À droite du tableau, des femmes qui se réchauffent les mains autour d'un fond de braises, reconnaissent Pierre, source de son déni de connaître le condamné. L'oeuvre représente Jésus et Pierre vêtus des mêmes habits rouges ce qui, pour les observateurs de la toile que nous sommes, crée une proximité visuelle entre les deux. Malgré la trahison de Pierre, ce lien étroit ne sera pas rompu. D'ailleurs, Pierre prendra bientôt la relève du Christ et dirigera son Église sur terre. On peut aussi observer le réalisme avec lequel l'herbe est peinte entre les pavés. Cette herbe verte, couleur de l’espérance, pourrait-elle évoquer l’Église qui va naître et se répandre bientôt sur toute la terre?
Avez-vous observé que le personnage de Pierre est surplombé d'un lion qui veille littéralement sur lui. Dans l'art chrétien, le lion symbolise généralement Jésus. Cela est dû en partie à la réputation du lion, comme «roi des animaux», mais aussi à une ancienne croyance selon laquelle les lionceaux naissaient morts et, après trois jours, étaient ramenés à la vie par le rugissement de leur père. Le livre de l'Apocalypse fait également référence à Jésus comme à un lion: «Ne pleurez pas. Le lion de la tribu de Juda, la racine de David, a triomphé» (Ap 5, 5). L’auteur des Chroniques de Narnia, C.S. Lewis, a proposé une représentation moderne de Jésus sous les traits du lion Aslan, le seul des personnages qui apparaît dans chacun de ses sept romans destinés à la jeunesse.
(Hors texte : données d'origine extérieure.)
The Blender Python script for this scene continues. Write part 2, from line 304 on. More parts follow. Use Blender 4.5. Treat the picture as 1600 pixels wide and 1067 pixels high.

Le lien est ici fascinant.
Un mot enfin sur le personnage quasi anodin du coq. Celui-ci pourrait passer inaperçu si on ne connaît pas ce passage relaté dans les quatre évangiles où le coq chante trois fois au petit matin, rappelant à Pierre son reniement annoncé par Jésus. C'est peut-être la raison pour laquelle nous beaucoup de nos clochers d'églises portent un coq à leur sommet. Le coq symbolise la faiblesse de l'humain et la grâce du Christian Boulett qui pardonne aux pécheurs repentants. En ce Mardi Saint, avec la figure de Pierre qui se reconnaît pécheur au chant du coq, nous nous rappelons que nous sommes tous et toutes pécheurs, mais des pécheurs pardonnés... Quelle espérance!
Bon Semaine Sainte, au cœur du jubilé de l’espérance!